GIVEN TASK
Reproduce, please, only the lines from the first line below to the line containing "R = math.radians", inclusive.
* begin *
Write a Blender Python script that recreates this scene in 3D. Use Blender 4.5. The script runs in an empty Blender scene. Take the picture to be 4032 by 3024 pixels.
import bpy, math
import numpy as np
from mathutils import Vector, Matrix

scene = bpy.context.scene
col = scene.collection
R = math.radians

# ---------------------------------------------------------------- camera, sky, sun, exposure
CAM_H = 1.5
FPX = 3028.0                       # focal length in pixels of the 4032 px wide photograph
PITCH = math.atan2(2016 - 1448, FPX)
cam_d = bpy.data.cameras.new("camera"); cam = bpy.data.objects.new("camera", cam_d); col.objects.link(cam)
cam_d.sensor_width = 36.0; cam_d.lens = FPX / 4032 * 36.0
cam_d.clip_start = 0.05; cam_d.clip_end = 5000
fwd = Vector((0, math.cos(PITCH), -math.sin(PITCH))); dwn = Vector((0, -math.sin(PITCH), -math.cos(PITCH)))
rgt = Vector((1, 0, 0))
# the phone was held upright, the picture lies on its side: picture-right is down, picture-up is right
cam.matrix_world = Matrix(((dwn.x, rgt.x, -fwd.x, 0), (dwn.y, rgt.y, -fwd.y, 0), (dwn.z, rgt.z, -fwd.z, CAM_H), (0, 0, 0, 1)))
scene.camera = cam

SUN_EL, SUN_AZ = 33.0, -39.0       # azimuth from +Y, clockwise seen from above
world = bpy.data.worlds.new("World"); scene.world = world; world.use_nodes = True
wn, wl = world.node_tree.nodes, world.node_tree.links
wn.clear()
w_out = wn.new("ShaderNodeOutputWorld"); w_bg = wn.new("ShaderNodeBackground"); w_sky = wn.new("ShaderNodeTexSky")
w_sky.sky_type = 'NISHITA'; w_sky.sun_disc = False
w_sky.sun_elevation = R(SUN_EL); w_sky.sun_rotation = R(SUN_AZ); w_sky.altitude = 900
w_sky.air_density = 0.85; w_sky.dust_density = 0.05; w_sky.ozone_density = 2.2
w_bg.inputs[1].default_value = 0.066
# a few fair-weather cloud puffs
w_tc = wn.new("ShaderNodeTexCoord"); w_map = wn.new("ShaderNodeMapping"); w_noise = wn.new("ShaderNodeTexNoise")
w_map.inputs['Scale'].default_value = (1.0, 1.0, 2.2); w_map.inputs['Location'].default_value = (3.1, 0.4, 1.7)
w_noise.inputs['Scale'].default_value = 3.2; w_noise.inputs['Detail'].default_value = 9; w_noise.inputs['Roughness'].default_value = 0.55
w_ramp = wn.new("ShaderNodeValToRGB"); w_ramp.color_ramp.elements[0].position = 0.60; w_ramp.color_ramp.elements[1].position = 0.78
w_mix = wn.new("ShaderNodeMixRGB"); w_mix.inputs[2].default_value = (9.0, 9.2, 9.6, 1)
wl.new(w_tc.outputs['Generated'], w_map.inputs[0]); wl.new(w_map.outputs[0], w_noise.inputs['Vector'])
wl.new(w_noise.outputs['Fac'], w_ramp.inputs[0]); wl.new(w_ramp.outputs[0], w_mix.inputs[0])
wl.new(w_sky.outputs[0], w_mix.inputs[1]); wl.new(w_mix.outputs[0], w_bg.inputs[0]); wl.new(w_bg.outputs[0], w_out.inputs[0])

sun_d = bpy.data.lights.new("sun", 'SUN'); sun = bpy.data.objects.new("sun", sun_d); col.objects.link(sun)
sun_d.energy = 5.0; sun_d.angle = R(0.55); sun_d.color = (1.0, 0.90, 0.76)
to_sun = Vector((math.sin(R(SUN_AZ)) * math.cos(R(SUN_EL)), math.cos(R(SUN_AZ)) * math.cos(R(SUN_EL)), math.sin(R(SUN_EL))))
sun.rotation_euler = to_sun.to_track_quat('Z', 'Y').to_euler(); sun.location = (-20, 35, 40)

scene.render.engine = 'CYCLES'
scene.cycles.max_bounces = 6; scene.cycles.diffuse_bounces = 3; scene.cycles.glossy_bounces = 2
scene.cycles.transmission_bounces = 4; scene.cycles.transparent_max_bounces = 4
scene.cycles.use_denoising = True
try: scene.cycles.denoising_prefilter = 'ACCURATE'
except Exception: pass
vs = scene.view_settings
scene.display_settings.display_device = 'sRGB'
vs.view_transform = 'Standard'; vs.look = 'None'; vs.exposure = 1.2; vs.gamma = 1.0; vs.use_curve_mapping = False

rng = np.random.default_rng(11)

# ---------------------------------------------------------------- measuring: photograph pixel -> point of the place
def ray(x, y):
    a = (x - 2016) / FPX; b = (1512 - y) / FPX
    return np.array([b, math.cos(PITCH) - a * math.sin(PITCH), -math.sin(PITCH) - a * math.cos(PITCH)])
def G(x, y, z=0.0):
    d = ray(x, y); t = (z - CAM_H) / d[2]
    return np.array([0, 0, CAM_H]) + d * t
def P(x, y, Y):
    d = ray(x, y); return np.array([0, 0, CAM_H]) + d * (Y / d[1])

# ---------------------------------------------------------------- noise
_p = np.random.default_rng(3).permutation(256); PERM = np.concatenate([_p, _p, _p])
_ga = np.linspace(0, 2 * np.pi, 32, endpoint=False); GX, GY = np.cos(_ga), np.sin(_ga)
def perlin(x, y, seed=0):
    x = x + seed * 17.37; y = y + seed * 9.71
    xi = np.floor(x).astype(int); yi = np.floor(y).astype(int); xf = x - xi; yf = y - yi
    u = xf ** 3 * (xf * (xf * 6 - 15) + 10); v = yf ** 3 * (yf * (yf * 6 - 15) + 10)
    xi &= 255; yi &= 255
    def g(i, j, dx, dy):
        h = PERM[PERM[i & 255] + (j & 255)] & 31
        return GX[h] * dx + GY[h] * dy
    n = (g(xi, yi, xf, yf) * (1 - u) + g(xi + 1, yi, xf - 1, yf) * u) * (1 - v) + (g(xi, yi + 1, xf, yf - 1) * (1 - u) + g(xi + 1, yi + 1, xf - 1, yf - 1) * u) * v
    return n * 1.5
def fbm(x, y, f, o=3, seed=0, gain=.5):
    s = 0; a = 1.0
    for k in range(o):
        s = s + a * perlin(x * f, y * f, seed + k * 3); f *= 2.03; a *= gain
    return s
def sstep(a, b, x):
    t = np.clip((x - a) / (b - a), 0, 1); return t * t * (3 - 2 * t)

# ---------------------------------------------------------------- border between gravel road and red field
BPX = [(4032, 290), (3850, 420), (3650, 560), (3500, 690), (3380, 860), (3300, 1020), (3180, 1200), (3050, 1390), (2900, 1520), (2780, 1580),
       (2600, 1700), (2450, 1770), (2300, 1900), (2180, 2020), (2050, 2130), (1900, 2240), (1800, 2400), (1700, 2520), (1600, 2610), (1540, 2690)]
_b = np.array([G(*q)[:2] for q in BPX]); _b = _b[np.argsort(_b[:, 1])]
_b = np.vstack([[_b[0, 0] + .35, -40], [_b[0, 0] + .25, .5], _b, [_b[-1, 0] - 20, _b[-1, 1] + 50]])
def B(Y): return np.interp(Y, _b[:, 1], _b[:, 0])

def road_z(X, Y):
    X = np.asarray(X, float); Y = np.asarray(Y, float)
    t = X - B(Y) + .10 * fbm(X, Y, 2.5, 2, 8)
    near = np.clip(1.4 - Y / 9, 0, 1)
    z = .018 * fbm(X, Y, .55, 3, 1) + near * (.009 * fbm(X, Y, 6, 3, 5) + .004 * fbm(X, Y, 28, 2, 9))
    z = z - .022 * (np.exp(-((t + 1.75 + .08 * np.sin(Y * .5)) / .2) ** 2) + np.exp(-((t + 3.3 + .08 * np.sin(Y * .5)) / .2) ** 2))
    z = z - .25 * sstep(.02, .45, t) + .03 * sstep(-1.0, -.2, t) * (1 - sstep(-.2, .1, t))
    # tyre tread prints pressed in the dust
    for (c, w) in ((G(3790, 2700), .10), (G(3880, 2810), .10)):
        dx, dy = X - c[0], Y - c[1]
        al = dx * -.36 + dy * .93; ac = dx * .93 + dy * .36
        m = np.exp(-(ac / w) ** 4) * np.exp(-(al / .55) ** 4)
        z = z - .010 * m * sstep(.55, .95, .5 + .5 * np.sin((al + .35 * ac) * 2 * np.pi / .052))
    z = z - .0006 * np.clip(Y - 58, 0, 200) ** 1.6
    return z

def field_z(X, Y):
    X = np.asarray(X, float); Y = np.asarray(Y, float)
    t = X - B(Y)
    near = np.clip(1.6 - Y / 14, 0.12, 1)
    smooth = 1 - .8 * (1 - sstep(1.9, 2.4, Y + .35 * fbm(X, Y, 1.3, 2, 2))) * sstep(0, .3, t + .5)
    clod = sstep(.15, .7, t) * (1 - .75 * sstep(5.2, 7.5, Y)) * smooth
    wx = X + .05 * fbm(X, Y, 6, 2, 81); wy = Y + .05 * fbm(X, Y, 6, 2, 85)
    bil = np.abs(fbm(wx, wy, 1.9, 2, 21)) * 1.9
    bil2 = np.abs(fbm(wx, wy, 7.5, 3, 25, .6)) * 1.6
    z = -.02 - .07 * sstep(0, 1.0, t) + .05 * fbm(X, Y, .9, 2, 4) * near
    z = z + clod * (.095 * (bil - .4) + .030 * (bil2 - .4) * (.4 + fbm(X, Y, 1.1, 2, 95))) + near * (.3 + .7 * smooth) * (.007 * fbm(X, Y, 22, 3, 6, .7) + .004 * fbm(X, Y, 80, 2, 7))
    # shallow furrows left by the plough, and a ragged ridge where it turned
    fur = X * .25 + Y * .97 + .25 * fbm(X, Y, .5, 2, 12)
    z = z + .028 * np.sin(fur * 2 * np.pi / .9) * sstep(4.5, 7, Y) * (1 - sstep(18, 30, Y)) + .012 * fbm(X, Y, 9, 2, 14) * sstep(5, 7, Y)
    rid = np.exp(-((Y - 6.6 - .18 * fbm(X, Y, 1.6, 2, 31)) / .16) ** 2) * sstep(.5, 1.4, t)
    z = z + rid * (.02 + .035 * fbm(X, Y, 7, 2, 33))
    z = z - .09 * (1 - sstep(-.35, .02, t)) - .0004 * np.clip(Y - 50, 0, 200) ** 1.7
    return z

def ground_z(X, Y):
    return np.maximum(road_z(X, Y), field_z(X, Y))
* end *
RESPONSE
Write a Blender Python script that recreates this scene in 3D. Use Blender 4.5. The script runs in an empty Blender scene. Take the picture to be 4032 by 3024 pixels.
import bpy, math
import numpy as np
from mathutils import Vector, Matrix

scene = bpy.context.scene
col = scene.collection
R = math.radians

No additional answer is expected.